The Vicious Cycle of Cynicism That Is Holding Maryland Back

September 14, 1994|By STEWART BAINUM Jr.

In analyzing where Maryland stands as we reach the threshold of the next century, we see, unfortunately, significant backsliding or at least stagnation.

For instance, in education, crime and jobs, clearly the three main issues in this election, the state has been unable to make much progress over the past eight years. SAT scores have gone nowhere, the prison population continues to swell as Maryland inches toward the top of the nation in violent crime, and the hemorrhaging of our manufacturing job base continues. Urban areas of the state continue their decay; suburban areas are increasingly invaded by the traffic and crime which were previously restrained by the city limits.

There is no chief villain in this tragedy. There is no single hero who will deliver the state from its problems. However, all Maryland's political leaders must spend more of their time and invest some of their political capital in tackling these issues openly and honestly, rather than simply engaging in poll-driven political posturing.

Politicians should follow the courageous lead of State Schools Superintendent Nancy Grasmick and stop pandering to vested interests within the educational establishment that are more concerned with their own economic well-being than with the intellectual well-being of students. We must address the core issues of accountability on the part of teachers and students if we want to repair the system.

Politicians have to keep their hands off the hot button of fear. The death penalty can make us feel a little better, but it never brought back one victim.

We must concentrate our efforts on preventing crime, not on cleaning up after crimes. We need to put more police on the streets and out of offices full of paperwork. We need to stop the flow of deadly handguns and ammunition into the hands of criminals. Violent criminals must serve longer terms, but unless we are willing to engage in another round of costly prison construction, we must keep non-violent offenders out of jail. And we need to ensure that criminals leave jail with some skills and work habits that will enable them to live productively in society.

To create more jobs, the state should provide tax credits to private-sector companies that make long-term investments in our state rather than fund public-sector development boondoggles. If we are to spend taxpayers' money on economic development, we owe a good return on investment in terms of jobs created and future economic activity.

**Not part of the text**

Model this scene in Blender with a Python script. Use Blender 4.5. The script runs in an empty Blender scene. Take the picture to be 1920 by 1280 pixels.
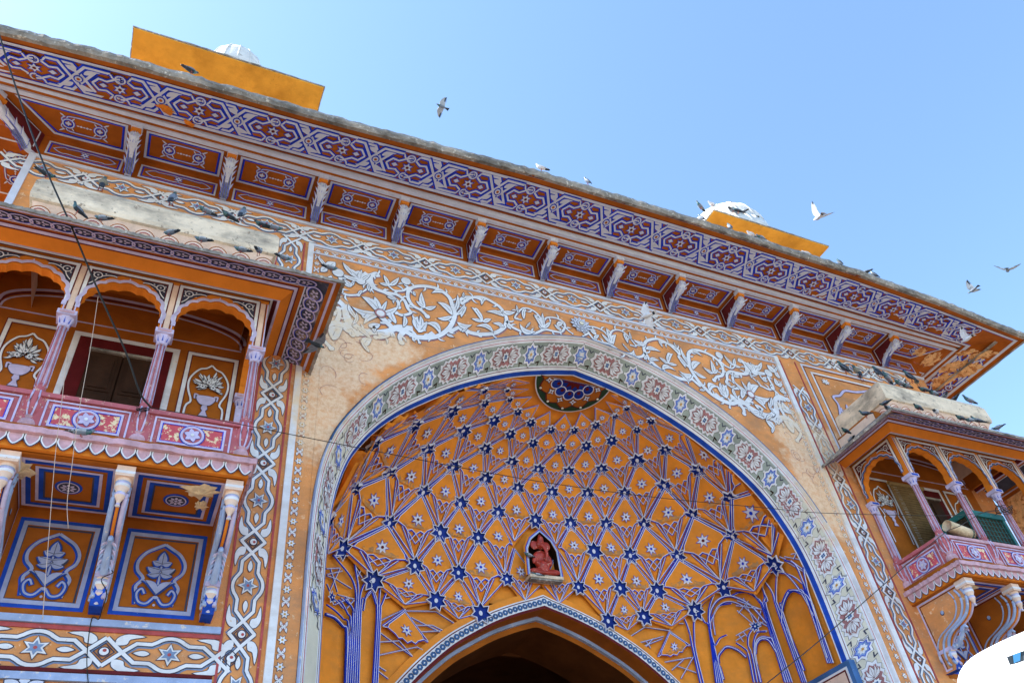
import bpy, bmesh, math, random
from mathutils import Vector, Matrix, Euler
from mathutils.geometry import tessellate_polygon
from math import sin, cos, pi, radians, sqrt, atan2, hypot
random.seed(7)
S = bpy.context.scene
COL = S.collection
# ---------------------------------------------------------------- camera
F_PX = 1494.6
YAW, PITCH, ROLL = .503826, .732727, -.137552
_f = Vector((sin(YAW)*cos(PITCH), cos(YAW)*cos(PITCH), sin(PITCH)))
_rt = Vector((cos(YAW), -sin(YAW), 0)); _up = _rt.cross(_f)
_r2 = cos(ROLL)*_rt + sin(ROLL)*_up; _u2 = -sin(ROLL)*_rt + cos(ROLL)*_up
RCAM = Matrix((_r2, _u2, -_f)).transposed()
cam = bpy.data.cameras.new('camera'); camo = bpy.data.objects.new('camera', cam); COL.objects.link(camo)
camo.matrix_world = RCAM.to_4x4()
cam.sensor_fit = 'HORIZONTAL'; cam.sensor_width = 36; cam.lens = 36*F_PX/1920
cam.clip_start = .05; cam.clip_end = 2000
S.camera = camo
# survey helpers: a measured direction of the photograph met with a known plane of the building
def ray(px, py): return RCAM @ Vector((px-960, -(py-640), -F_PX))
def atY(px, py, y): d = ray(px, py); return d*(y/d.y)
def atX(px, py, x): d = ray(px, py); return d*(x/d.x)
def atZ(px, py, z): d = ray(px, py); return d*(z/d.z)
# ---------------------------------------------------------------- sky, sun, exposure
SUN_EL, SUN_AZ = radians(52), radians(-70)      # azimuth measured from +Y towards +X
W = bpy.data.worlds.new('World'); S.world = W; W.use_nodes = True
nt = W.node_tree; bg = nt.nodes['Background']
sk = nt.nodes.new('ShaderNodeTexSky'); sk.sky_type = 'NISHITA'; sk.sun_disc = False
sk.sun_elevation = SUN_EL; sk.sun_rotation = SUN_AZ
sk.altitude = 400; sk.air_density = 1.0; sk.dust_density = .55; sk.ozone_density = .9
tn = nt.nodes.new('ShaderNodeVectorMath'); tn.operation = 'MULTIPLY'; tn.inputs[1].default_value = (.93, 1.03, 1.05)
nt.links.new(sk.outputs[0], tn.inputs[0]); nt.links.new(tn.outputs[0], bg.inputs[0]); bg.inputs[1].default_value = .15
sun = bpy.data.lights.new('sun', 'SUN'); sun.energy = 4.6; sun.angle = radians(.53); sun.color = (1, .95, .86)
suno = bpy.data.objects.new('sun', sun); COL.objects.link(suno)
_sd = Vector((sin(SUN_AZ)*cos(SUN_EL), cos(SUN_AZ)*cos(SUN_EL), sin(SUN_EL)))
suno.rotation_euler = _sd.to_track_quat('Z', 'Y').to_euler()
vs = S.view_settings; vs.view_transform = 'Standard'; vs.look = 'None'; vs.gamma = 1; vs.exposure = 1.5
vs.use_curve_mapping = False
S.cycles.max_bounces = 8; S.cycles.diffuse_bounces = 5
GZ = -1.6
# ---------------------------------------------------------------- materials
def newmat(name):
    m = bpy.data.materials.new(name); m.use_nodes = True
    n = m.node_tree; b = n.nodes['Principled BSDF']; return m, n, b
def fade_mask(n, pos):
    """1 where the sun and rain have bleached the plaster of the spandrels and the outer jamb"""
    acc = None
    for c, r in (((2.2, 10, 9.2), (.75, 3, .95)), ((1.95, 10, 8.1), (.42, 3, 1.1)), ((2.95, 10, 9.45), (.6, 3, .36)), ((12.2, 10, 9.1), (.6, 3, .85)), ((12.1, 10, 8.1), (.5, 3, 1.2)), ((12.95, 10, 9.1), (.5, 3, .6))):
        s = n.nodes.new('ShaderNodeVectorMath'); s.operation = 'SUBTRACT'; s.inputs[1].default_value = c
        d = n.nodes.new('ShaderNodeVectorMath'); d.operation = 'DIVIDE'; d.inputs[1].default_value = r
        l = n.nodes.new('ShaderNodeVectorMath'); l.operation = 'LENGTH'
        n.links.new(pos, s.inputs[0]); n.links.new(s.outputs[0], d.inputs[0]); n.links.new(d.outputs[0], l.inputs[0])
        if acc is None: acc = l.outputs['Value']
        else:
            q = n.nodes.new('ShaderNodeMath'); q.operation = 'SMOOTH_MIN'; q.inputs[2].default_value = .25
            n.links.new(acc, q.inputs[0]); n.links.new(l.outputs['Value'], q.inputs[1]); acc = q.outputs[0]
    no = n.nodes.new('ShaderNodeTexNoise'); no.inputs['Scale'].default_value = 3.2; no.inputs['Detail'].default_value = 8; no.inputs['Roughness'].default_value = .68
    n.links.new(pos, no.inputs['Vector'])
    a = n.nodes.new('ShaderNodeMath'); a.operation = 'MULTIPLY_ADD'; a.inputs[1].default_value = 2.3; 
    n.links.new(no.outputs['Fac'], a.inputs[0]); n.links.new(acc, a.inputs[2])
    mr = n.nodes.new('ShaderNodeMapRange'); mr.inputs[1].default_value = 2.42; mr.inputs[2].default_value = 1.98
    mr.inputs[3].default_value = 0; mr.inputs[4].default_value = 1
    n.links.new(a.outputs[0], mr.inputs[0])
    n2 = n.nodes.new('ShaderNodeTexNoise'); n2.inputs['Scale'].default_value = 11; n2.inputs['Detail'].default_value = 9; n2.inputs['Roughness'].default_value = .75
    m2 = n.nodes.new('ShaderNodeMapRange'); m2.inputs[1].default_value = .38; m2.inputs[2].default_value = .58; m2.inputs[3].default_value = .45; m2.inputs[4].default_value = 1
    mu = n.nodes.new('ShaderNodeMath'); mu.operation = 'MULTIPLY'
    n.links.new(pos, n2.inputs['Vector']); n.links.new(n2.outputs['Fac'], m2.inputs[0]); n.links.new(m2.outputs[0], mu.inputs[0]); n.links.new(mr.outputs[0], mu.inputs[1]); return mu.outputs[0]
def paint(name, col, wear=None, wamt=.0, wscale=6, var=.14, vscale=2.5, rough=.75, bump=.12, bscale=60, fade=None, dirt=None, dirt_amt=.0, spec=.12):
    """brushed-on paint: tone drift, chips (wear) down to another colour, grime and a slight relief"""
    m, n, b = newmat(name); L = n.links.new
    g = n.nodes.new('ShaderNodeNewGeometry'); pos = g.outputs['Position']
    n1 = n.nodes.new('ShaderNodeTexNoise'); n1.inputs['Scale'].default_value = vscale; n1.inputs['Detail'].default_value = 7; n1.inputs['Roughness'].default_value = .62
    L(pos, n1.inputs['Vector'])
    mr = n.nodes.new('ShaderNodeMapRange'); mr.inputs[1].default_value = .3; mr.inputs[2].default_value = .72
    mr.inputs[3].default_value = 1-var; mr.inputs[4].default_value = 1+var
    L(n1.outputs['Fac'], mr.inputs[0])
    vm = n.nodes.new('ShaderNodeVectorMath'); vm.operation = 'SCALE'; vm.inputs[0].default_value = col
    L(mr.outputs[0], vm.inputs['Scale']); cur = vm.outputs[0]
    def mixc(fac, c2):
        mx = n.nodes.new('ShaderNodeMix'); mx.data_type = 'RGBA'
        L(fac, mx.inputs[0]); L(cur, mx.inputs[6]); mx.inputs[7].default_value = (*c2, 1); return mx.outputs[2]
    if wear and wamt > 0:
        n2 = n.nodes.new('ShaderNodeTexNoise'); n2.inputs['Scale'].default_value = wscale; n2.inputs['Detail'].default_value = 9; n2.inputs['Roughness'].default_value = .72
        L(pos, n2.inputs['Vector'])
        r = n.nodes.new('ShaderNodeMapRange'); t = .74-wamt*.3; r.inputs[1].default_value = t; r.inputs[2].default_value = t+.035
        L(n2.outputs['Fac'], r.inputs[0]); cur = mixc(r.outputs[0], wear)
    if dirt:
        n3 = n.nodes.new('ShaderNodeTexNoise'); n3.inputs['Scale'].default_value = 1.3; n3.inputs['Detail'].default_value = 8; n3.inputs['Roughness'].default_value = .7
        mp = n.nodes.new('ShaderNodeMapping'); mp.inputs['Scale'].default_value = (1, 1, 2.2); L(pos, mp.inputs[0]); L(mp.outputs[0], n3.inputs['Vector'])
        r = n.nodes.new('ShaderNodeMapRange'); r.inputs[1].default_value = .45; r.inputs[2].default_value = .68; r.inputs[4].default_value = dirt_amt
        L(n3.outputs['Fac'], r.inputs[0]); cur = mixc(r.outputs[0], dirt)
    if fade:
        cur = mixc(fade_mask(n, pos), fade)
    if bump:      # soot specks and fine grime
        n5 = n.nodes.new('ShaderNodeTexNoise'); n5.inputs['Scale'].default_value = 34; n5.inputs['Detail'].default_value = 6; n5.inputs['Roughness'].default_value = .8; L(pos, n5.inputs['Vector'])
        r5 = n.nodes.new('ShaderNodeMapRange'); r5.inputs[1].default_value = .62; r5.inputs[2].default_value = .70; r5.inputs[4].default_value = .45
        L(n5.outputs['Fac'], r5.inputs[0]); cur = mixc(r5.outputs[0], (col[0]*.35+.02, col[1]*.35+.015, col[2]*.35+.01))
    L(cur, b.inputs['Base Color']); b.inputs['Roughness'].default_value = rough; b.inputs['Specular IOR Level'].default_value = spec
    if bump:
        n4 = n.nodes.new('ShaderNodeTexNoise'); n4.inputs['Scale'].default_value = bscale; n4.inputs['Detail'].default_value = 5
        L(pos, n4.inputs['Vector']); bu = n.nodes.new('ShaderNodeBump'); bu.inputs['Strength'].default_value = bump; bu.inputs['Distance'].default_value = .02
        L(n4.outputs['Fac'], bu.inputs['Height']); L(bu.outputs[0], b.inputs['Normal'])
    return m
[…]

Civil-service reform is essential. State government still runs as it did in the 1950s. We must modernize the personnel system to enable managers to promote and reward excellent workers, and to terminate those who chronically underperform. The concept of life tenure in government is outdated.

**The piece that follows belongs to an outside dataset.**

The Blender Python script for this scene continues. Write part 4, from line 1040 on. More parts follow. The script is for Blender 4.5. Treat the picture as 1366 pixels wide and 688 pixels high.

Candidates for office have a responsibility to show how their plans for new spending will affect the projected billion-dollar deficit that will develop over the next four years if current levels of spending continue.

Most important, state political leaders must work to reduce the mistrust that exists among the four regions of Maryland. Factionalism prevents us from working together to solve our problems, and assists Virginia's and Pennsylvania's efforts to plunder our job base. Maryland is in competition with its neighbors; we must unite to succeed.

The political system in this state, and I believe in the rest of our country is trapped in a vicious cycle. Voter cynicism about politicians leads to taxpayer cynicism about government, which in turn leads to politicians who are afraid to act on our major problems.

It is up to the politicians to break the loop by offering serious talk about our state's problems and challenges. Exploitation of voters' fears and prejudices will not suffice.

Stewart Bainum Jr., CEO of the Manor Care nursing homes, decided against running for governor this year.